- [What this task involves] Reproduce, word for word, the span of lines starting at the line holding "What Blender Python" and ending at the line holding "COL = SC.collection". Omit every picture.

- [Task data]
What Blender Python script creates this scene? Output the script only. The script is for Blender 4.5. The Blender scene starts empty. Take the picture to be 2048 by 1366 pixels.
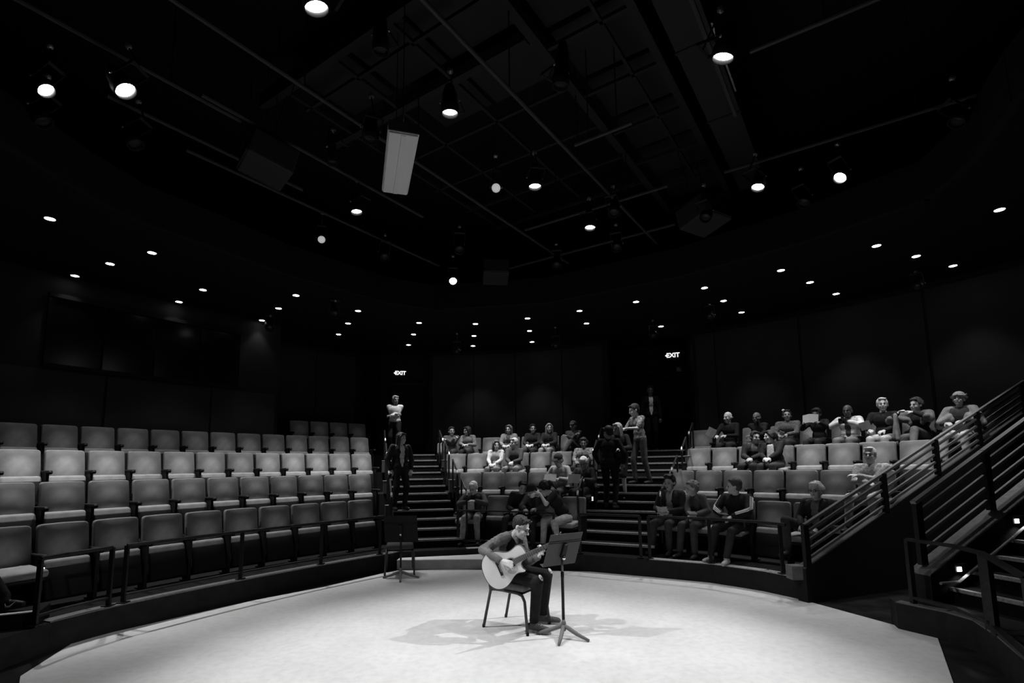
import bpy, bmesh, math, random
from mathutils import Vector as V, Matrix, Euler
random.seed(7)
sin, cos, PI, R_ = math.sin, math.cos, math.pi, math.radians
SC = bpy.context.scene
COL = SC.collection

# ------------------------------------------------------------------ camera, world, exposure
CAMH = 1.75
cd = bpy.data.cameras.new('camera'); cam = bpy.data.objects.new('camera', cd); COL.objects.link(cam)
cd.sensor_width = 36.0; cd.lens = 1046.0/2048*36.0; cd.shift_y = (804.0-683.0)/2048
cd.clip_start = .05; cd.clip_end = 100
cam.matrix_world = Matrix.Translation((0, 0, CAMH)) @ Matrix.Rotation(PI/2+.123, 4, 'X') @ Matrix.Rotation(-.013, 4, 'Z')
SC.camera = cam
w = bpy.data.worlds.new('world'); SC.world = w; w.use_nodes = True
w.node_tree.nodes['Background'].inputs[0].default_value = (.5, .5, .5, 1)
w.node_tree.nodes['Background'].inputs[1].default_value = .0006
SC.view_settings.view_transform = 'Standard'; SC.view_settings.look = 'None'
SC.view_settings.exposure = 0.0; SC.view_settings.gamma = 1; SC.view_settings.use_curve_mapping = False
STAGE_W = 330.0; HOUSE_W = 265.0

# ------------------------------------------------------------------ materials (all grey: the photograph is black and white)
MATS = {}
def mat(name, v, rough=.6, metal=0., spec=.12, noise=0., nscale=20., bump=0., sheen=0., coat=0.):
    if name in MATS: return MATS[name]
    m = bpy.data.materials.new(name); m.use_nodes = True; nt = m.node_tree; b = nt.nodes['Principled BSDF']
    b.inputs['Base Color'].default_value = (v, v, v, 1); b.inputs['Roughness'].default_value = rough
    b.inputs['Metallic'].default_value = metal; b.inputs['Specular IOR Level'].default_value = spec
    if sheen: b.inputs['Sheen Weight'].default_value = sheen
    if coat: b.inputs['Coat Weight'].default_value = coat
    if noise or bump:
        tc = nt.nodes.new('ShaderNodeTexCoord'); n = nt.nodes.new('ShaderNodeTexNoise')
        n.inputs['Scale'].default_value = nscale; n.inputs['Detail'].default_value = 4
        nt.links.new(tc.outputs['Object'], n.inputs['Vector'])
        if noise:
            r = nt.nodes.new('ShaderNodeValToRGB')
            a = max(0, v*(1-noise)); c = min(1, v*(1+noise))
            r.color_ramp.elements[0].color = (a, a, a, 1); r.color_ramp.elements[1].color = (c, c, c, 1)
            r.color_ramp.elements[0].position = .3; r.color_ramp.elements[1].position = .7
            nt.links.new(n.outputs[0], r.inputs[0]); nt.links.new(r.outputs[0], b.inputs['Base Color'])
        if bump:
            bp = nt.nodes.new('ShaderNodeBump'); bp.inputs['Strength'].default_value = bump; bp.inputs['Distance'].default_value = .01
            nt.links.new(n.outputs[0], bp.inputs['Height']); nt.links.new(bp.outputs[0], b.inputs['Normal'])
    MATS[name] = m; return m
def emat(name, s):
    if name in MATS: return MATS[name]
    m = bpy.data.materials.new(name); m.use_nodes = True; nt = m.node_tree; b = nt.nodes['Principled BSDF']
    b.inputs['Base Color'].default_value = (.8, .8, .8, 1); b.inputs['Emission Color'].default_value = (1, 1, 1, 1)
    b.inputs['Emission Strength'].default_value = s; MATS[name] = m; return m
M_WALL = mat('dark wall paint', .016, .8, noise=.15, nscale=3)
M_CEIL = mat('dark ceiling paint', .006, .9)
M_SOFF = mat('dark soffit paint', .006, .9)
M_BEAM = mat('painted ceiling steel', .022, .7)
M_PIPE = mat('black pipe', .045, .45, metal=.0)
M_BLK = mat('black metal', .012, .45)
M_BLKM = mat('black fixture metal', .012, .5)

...

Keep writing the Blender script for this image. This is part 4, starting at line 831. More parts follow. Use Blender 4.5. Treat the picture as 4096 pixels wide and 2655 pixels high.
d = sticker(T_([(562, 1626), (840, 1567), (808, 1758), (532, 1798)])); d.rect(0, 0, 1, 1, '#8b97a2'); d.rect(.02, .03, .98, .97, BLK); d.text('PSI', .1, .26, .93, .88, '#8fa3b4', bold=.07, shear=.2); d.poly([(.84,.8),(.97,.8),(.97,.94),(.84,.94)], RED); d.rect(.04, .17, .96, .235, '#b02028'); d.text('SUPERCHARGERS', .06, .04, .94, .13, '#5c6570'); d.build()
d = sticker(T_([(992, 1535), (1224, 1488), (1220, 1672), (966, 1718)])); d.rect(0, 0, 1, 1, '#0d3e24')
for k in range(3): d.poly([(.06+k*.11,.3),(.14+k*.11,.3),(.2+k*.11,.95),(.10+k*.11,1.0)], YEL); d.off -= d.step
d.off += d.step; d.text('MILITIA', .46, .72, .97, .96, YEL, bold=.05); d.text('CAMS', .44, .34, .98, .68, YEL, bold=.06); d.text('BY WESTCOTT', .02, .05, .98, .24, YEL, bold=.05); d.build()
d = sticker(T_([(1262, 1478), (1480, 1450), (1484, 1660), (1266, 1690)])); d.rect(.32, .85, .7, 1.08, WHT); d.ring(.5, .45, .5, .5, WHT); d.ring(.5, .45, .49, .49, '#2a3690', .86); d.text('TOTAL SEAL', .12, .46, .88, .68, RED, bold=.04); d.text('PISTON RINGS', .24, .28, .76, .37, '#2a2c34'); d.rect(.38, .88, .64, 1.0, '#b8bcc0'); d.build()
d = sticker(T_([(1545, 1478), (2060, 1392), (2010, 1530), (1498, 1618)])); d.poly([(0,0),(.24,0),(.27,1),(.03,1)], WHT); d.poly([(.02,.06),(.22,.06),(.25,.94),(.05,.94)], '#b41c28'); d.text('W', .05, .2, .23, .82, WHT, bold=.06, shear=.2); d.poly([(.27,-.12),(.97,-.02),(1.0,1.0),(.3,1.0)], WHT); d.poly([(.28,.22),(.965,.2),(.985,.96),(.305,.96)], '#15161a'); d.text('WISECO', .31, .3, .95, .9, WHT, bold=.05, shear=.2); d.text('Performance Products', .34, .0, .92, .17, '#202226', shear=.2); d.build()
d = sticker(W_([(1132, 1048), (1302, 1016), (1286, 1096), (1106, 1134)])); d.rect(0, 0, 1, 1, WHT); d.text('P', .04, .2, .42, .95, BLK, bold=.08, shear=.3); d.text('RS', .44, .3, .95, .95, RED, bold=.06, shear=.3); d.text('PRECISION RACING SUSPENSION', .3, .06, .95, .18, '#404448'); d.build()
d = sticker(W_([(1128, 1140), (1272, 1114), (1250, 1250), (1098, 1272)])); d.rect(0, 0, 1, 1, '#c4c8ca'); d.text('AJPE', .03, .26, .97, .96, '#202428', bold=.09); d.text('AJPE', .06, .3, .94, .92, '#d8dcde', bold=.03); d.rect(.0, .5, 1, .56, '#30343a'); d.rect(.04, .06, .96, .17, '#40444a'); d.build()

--

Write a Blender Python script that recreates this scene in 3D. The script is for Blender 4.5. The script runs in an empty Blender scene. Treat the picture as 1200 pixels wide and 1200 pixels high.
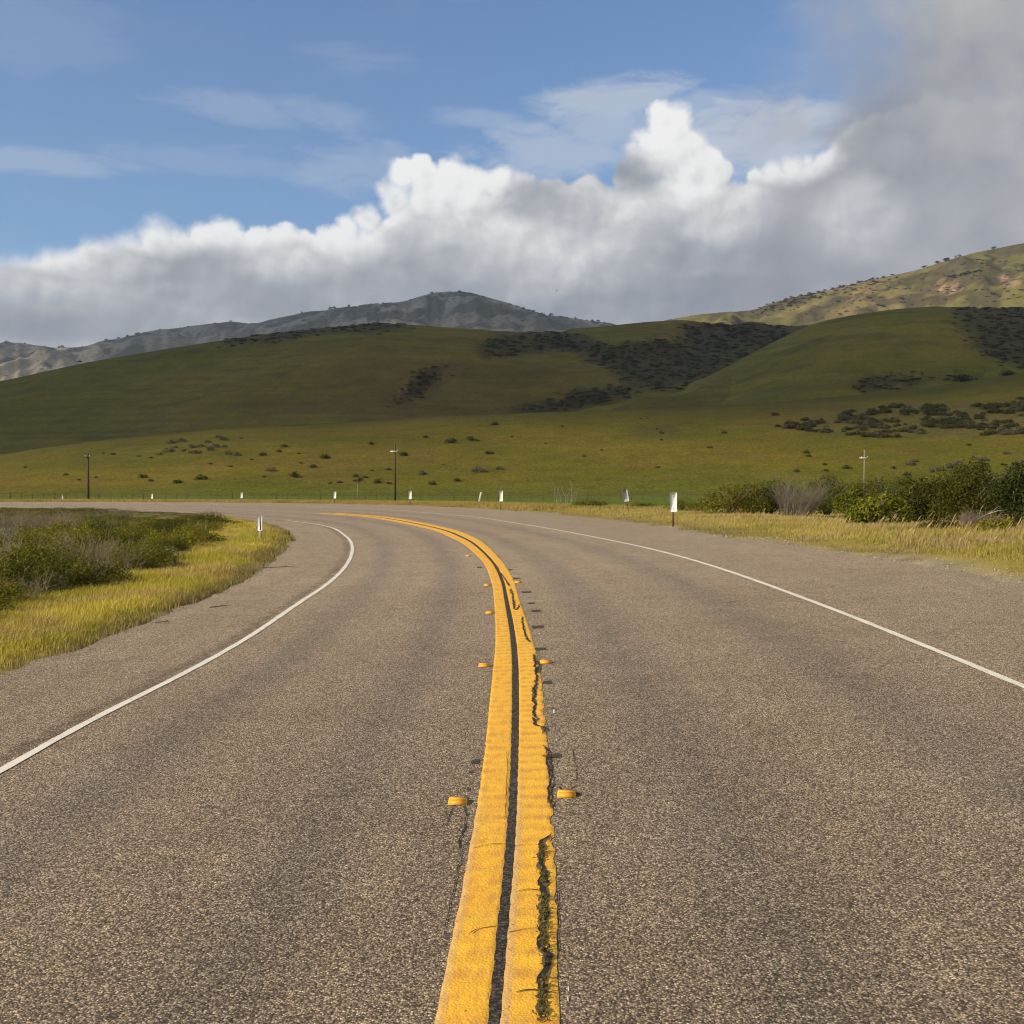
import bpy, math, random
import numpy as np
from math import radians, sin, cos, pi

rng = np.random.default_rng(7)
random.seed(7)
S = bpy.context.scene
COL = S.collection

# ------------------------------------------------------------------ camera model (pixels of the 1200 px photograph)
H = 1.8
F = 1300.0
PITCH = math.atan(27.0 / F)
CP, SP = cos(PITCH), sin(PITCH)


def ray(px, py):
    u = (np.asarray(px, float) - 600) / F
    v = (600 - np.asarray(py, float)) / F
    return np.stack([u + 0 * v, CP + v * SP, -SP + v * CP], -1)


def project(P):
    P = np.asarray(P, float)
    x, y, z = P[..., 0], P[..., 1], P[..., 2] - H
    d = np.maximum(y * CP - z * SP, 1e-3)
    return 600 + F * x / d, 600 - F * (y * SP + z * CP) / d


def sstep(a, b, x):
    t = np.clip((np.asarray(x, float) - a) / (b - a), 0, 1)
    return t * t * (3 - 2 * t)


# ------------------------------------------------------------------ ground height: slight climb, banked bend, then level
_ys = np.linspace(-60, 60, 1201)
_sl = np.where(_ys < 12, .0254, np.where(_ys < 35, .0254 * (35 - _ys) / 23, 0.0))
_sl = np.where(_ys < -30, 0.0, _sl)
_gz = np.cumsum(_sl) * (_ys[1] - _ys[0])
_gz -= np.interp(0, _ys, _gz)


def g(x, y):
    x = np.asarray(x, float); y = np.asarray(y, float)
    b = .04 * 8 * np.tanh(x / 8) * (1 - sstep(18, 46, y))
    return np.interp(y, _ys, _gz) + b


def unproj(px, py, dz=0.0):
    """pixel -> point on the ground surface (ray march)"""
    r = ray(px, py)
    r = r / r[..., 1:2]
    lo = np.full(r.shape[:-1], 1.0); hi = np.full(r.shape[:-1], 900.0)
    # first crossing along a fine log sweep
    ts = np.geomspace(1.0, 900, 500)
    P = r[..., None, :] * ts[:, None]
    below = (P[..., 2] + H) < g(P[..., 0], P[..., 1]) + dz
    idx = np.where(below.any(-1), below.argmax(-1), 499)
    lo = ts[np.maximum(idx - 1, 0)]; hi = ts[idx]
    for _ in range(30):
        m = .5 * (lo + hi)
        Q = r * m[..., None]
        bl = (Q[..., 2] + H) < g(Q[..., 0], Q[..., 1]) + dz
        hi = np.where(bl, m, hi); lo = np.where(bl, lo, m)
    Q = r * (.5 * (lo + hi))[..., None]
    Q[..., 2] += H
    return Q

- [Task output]
What Blender Python script creates this scene? Output the script only. The script is for Blender 4.5. The Blender scene starts empty. Take the picture to be 2048 by 1366 pixels.
import bpy, bmesh, math, random
from mathutils import Vector as V, Matrix, Euler
random.seed(7)
sin, cos, PI, R_ = math.sin, math.cos, math.pi, math.radians
SC = bpy.context.scene
COL = SC.collection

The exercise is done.